Sweetgreen: Leaf us alone

If it’s not hot, it’s not food

Monday sees the official opening of sweetgreen [sic: the lowercase is meant to make it seem cool and edgy because it’s 2006] on 116th and Broadway, the chunk of prime real estate home to the erstwhile Uni Cafe.

Food security and gentrification are prominent issues facing Columbia, but you wouldn’t know it from the way the university consistently favors joints like sweetgreen when renting out its plentiful land.

When people are writing to Columbia Class Confessions about eating their shoes, it’s really evident that what we need now is another hot locale where you can buy $16 rabbit food.

Lines down the chopping block

Of course, sweetgreen is really dedicated to affordable healthy food and responsible capitalism, which is why proceeds from this branch are, somehow, going towards healthy school meals for kids in Harlem (aaw!) and rewarding local farmers whose goods are landing up on sweetgreen’s one lonely table.

“You too can eat healthily and affordably!” says sweetgreen to its less well-heeled constituents. As long as you’re back at the school uptown or on the farm where you belong.

But there’s one thing that we’re not talking about in this conversation, and that’s the premise that sweetgreen is built on: the fundamental principle of sweetgreen is that we actually want to eat salad. That salad is somehow a one-stop sustenance shop. (And to those of you who are going to point out that there’s soup: soup is just the salad of hot food.)

I hate salad, and so should you. I think it’s unreasonable to expect college students who are working hard, probably didn’t sleep and are cold for the majority of the year here to subsist on leaves.

If it’s not hot, it’s not food.

At least you can get a slab of steak at god-awful Dig Inn, and they even cut it up for you like mama used to do. My mother never tried to feed me an “Earth Bowl“, because I would have been malnourished. Probably.
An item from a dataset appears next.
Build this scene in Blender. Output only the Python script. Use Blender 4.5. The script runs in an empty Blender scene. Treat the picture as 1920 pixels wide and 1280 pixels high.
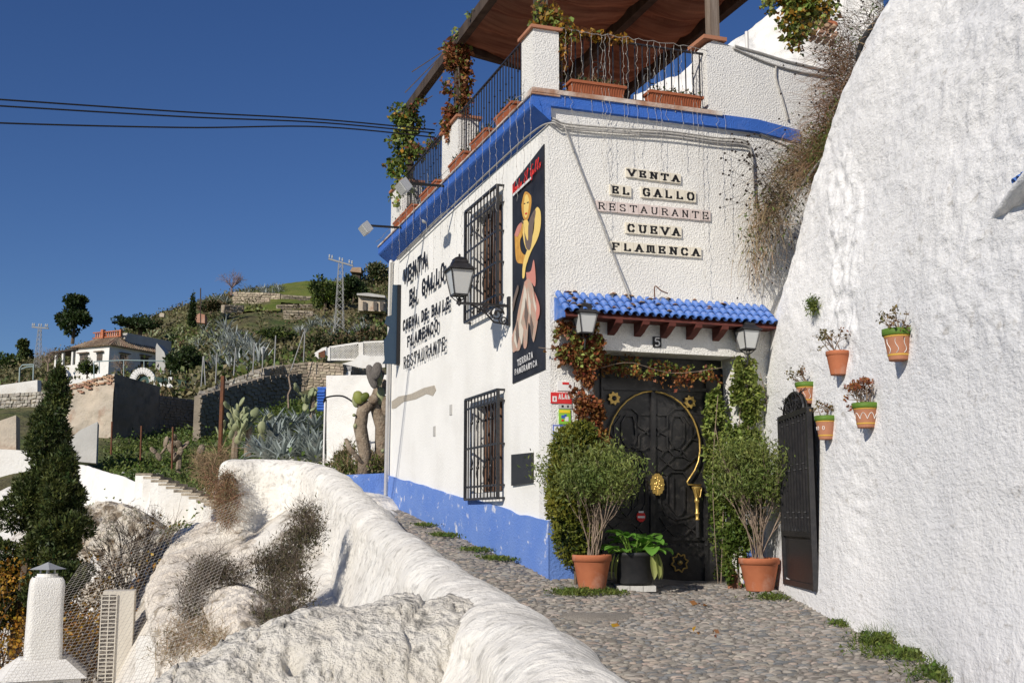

I swear to God, if I have to go to another seminar or meeting where some girl is munching sheepishly away at a plastic container of rabbit food.

And why is it always a girl?

Why is food now something we “get” or “grab” and never seem to actually eat. It’s all about pretending that you don’t actually consume anything: you get your food furtively, alone, you don’t stick around at the deli or the cafe or the sweetgreen to sit down and eat it. You sneak it past security guards at Butler like a concealed weapon. Anything that isn’t compact, odorless and cold draws suspicious attention to the fact that you’re eating. And you better not make any chewing noises while you’re at it.

Ew

It’s an unspoken ideology, where food is something only occasionally allowed to get between you and your productivity. It’s cold and lonely out there, with the $13 takeaway salad.

At least you can tell yourself you’re being “healthy”. There’s nothing healthy about having your first meal of the day be a tiny bowl of mostly air intercut with leaves consumed at a 4pm class, but it’s a useful euphemism for low-calorie. That’s why sweetgreen’s website lists the calories of everything, and the prices of nothing.

As the “Our Story” section tells you, ‘sweetgreen is a destination for delicious [sic] food that’s both healthy [sic] for you and aligned with your values.’ Values that are absolutely anti-food.